**Exercise:**
Print exactly, please, the lines from the top of the entries below up to and including the line with "col = sc.collection", and nothing else; pictures are excluded.
**** Supplied records
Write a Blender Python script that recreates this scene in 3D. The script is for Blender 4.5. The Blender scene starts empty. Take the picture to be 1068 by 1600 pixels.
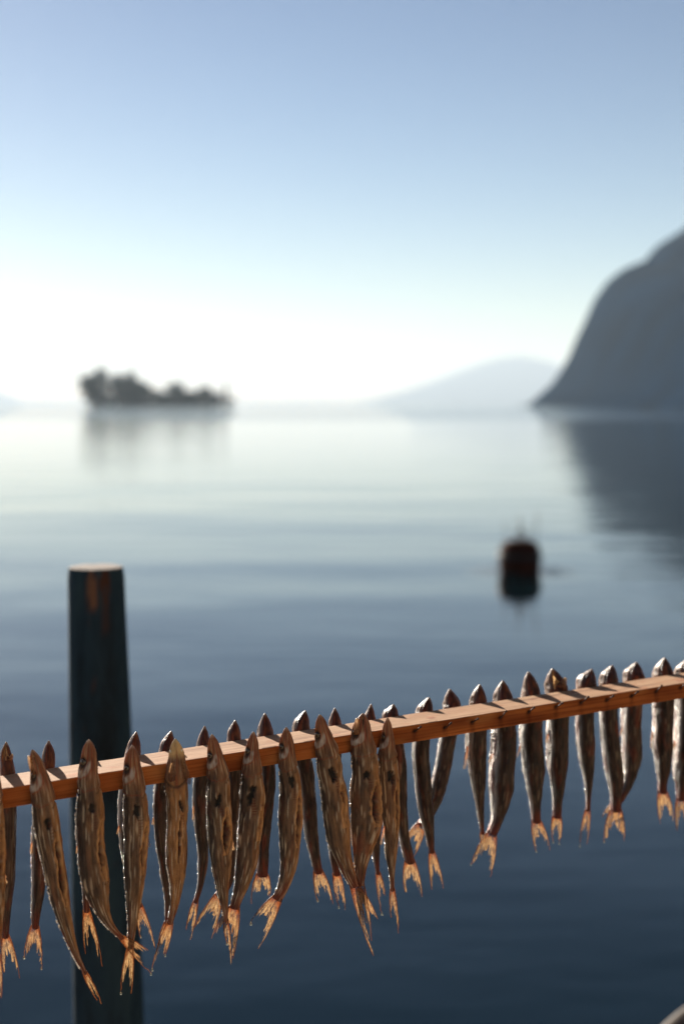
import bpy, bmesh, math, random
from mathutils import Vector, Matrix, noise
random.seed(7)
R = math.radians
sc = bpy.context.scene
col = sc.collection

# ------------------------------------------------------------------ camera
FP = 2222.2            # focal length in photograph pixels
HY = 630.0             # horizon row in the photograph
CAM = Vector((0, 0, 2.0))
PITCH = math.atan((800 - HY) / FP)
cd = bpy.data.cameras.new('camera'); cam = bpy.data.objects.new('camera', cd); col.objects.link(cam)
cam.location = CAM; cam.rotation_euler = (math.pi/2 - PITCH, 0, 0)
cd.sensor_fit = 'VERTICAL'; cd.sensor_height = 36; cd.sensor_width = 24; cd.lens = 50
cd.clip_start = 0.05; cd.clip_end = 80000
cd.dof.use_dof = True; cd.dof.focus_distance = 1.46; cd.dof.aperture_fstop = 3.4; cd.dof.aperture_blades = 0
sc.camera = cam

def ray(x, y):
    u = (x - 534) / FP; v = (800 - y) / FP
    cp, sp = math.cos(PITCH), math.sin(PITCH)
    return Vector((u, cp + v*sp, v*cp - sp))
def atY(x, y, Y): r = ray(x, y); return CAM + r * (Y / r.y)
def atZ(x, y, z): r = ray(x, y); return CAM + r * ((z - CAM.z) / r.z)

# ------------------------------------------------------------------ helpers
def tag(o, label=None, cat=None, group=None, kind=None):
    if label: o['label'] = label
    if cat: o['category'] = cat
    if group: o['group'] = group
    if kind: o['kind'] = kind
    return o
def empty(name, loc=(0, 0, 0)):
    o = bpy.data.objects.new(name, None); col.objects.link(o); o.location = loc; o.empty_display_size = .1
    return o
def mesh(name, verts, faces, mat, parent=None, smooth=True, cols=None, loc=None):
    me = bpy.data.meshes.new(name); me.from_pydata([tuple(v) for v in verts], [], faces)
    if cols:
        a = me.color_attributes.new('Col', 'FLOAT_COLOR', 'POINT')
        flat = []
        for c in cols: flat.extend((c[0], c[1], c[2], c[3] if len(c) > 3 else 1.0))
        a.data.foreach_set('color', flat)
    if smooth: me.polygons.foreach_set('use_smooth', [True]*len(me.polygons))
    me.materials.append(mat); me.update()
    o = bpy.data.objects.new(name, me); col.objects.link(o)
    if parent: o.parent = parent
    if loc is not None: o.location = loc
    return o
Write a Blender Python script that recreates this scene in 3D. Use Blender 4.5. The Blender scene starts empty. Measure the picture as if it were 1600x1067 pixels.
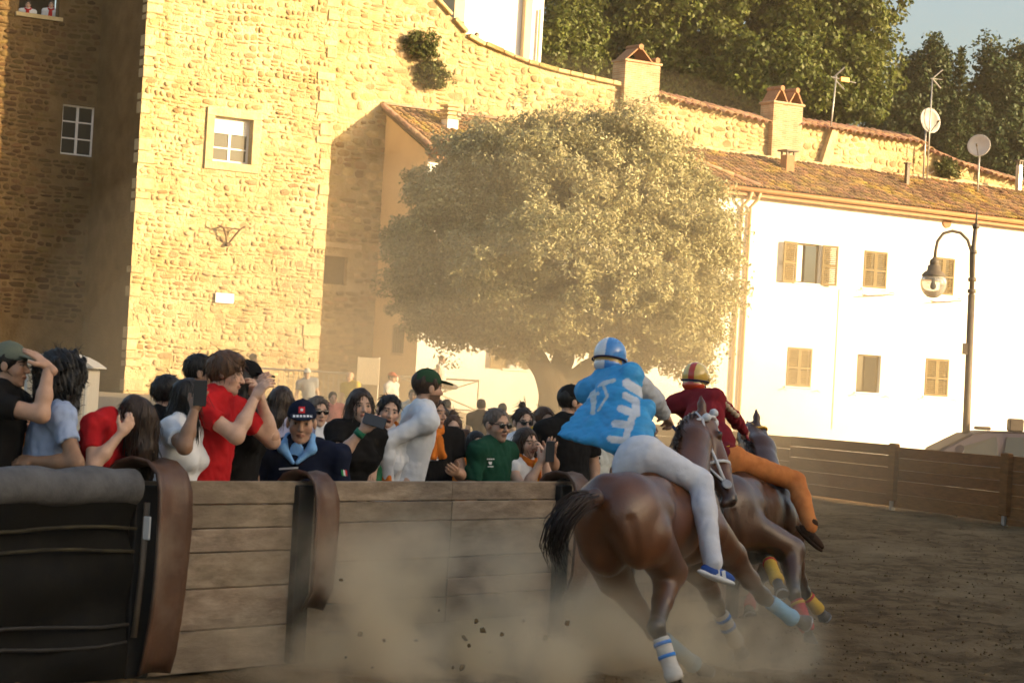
********
**Answer to the problem:**
Write a Blender Python script that recreates this scene in 3D. The script is for Blender 4.5. The Blender scene starts empty. Take the picture to be 1068 by 1600 pixels.
import bpy, bmesh, math, random
from mathutils import Vector, Matrix, noise
random.seed(7)
R = math.radians
sc = bpy.context.scene
col = sc.collection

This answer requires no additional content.